Chris Dufresne's column in the Los Angeles Times provides the springboard for my annual gripe regarding Division 1-A college football. The season winds up this weekend as the last of the regular season peters to an end, bringing us possibly 5 undefeated teams and yet another month of arguing who "deserves" to play for the national championship:

Utah and Boise State have already clinched undefeated regular seasons. Neither has a stake in the national title race because they play in non-BCS conferences — the Mountain West and Western Athletic.

Meanwhile, in the so-called "power" conferences, Pittsburgh of the Big East can clinch a major bowl bid next week even if it loses to South Florida and finishes with a 7-4 record. ...

Two-loss Michigan has already wrapped up a Rose Bowl bid and a two-loss team is going to win the Atlantic Coast Conference and a $16-million bowl berth. If Colorado beats Oklahoma next week, Gary Barnett's Buffaloes win the Big 12 title with an 8-4 record and could face 7-4 Pitt in the Fiesta Bowl.

So we have two teams with eight losses between them going to a major BCS bowl while at least two other teams that may go undefeated wind up at the Liberty Bowl (Boise State and Louisville). Why? Because not all schools in Division 1-A are created equal. The NCAA and the media treat the second-tier schools as if they're the minor leagues. The truth is that Boise State will never, ever get to play for the "championship" of its division. It isn't even eligible for it.

Nor is that the only problem that the BCS has. BCS rankings come from an arcane calculation that takes the record, the strength of schedule, margins of victory, and most of all the AP rankings of eligible college teams to determine the Top 10 teams for bowl assignments. This system works terrific for the AP and the rest of the media; the AP gets plenty of exposure, and the sports media gets to debate endlessly who got screwed by the BCS. Coaches seem to love it as well, since they get an excuse to run up scores on opponents. We saw this in the SC-Notre Dame game on Saturday, when Pete Carroll called a fake punt in the final seven minutes of a game he led by 24 points. College sports supposedly teaches sportsmanship, but that gets chucked out the window if you're in the BCS hunt -- a great lesson for the NCAA to promote through its athletic programs.
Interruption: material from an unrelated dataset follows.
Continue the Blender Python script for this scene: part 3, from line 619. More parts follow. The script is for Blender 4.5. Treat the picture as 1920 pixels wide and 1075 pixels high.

Who gets screwed? Colleges who remain outside the BCS orbit despite playing in the same division as eligible schools, and the fans who would like to see teams actually win their way to the championship. BCS supporters claim that the system produces the best two teams every year, but it doesn't do that at all; it merely produces the best two big-market teams, and sometimes not even that. It may be an improvement over the old system, where the AP and UPI simply decided the championship themselves, but that qualifies as damnation by faint praise.

As I say every year, the NCAA needs to come up with a system where each division champion gets to play in a tournament in order to become the national champion. They could include at-large teams in order to fill out a 32-team playoff system, which would require four weeks to determine the national-championship matchup. The NCAA could then seed the major bowls by matching the losing teams at each of the brackets as they descend, allowing the two semi-final losing teams to play each other and the four quarter-final losing teams to do the same, filling in the other three BCS bowls. Others could then be available for the minor bowl games, free agents to go where they please.

Why won't this work? One reason is the NCAA's resistance to the same playoff format it employs for its other football divisions and the rest of its sports programs. Another is the four-week leadup to the bowl games; they claim it will either extend the season too long for the players, or it will shorten the regular season for the schools not eligible for the tournament. Hogwash. Those schools who fail to qualify can certainly schedule one or two more games at the end of the season once it becomes clear they won't get in. Besides, the schools have plenty of bye weeks that they could forgo in order to get their games in before the tournament starts. UCLA played SC this Saturday after having the past two weekends off.

The NCAA needs to dump the BCS system and go with a true playoff system. Until they do, any claim to a national championship must be treated with suspicion for the claimant and contempt for the system that creates it.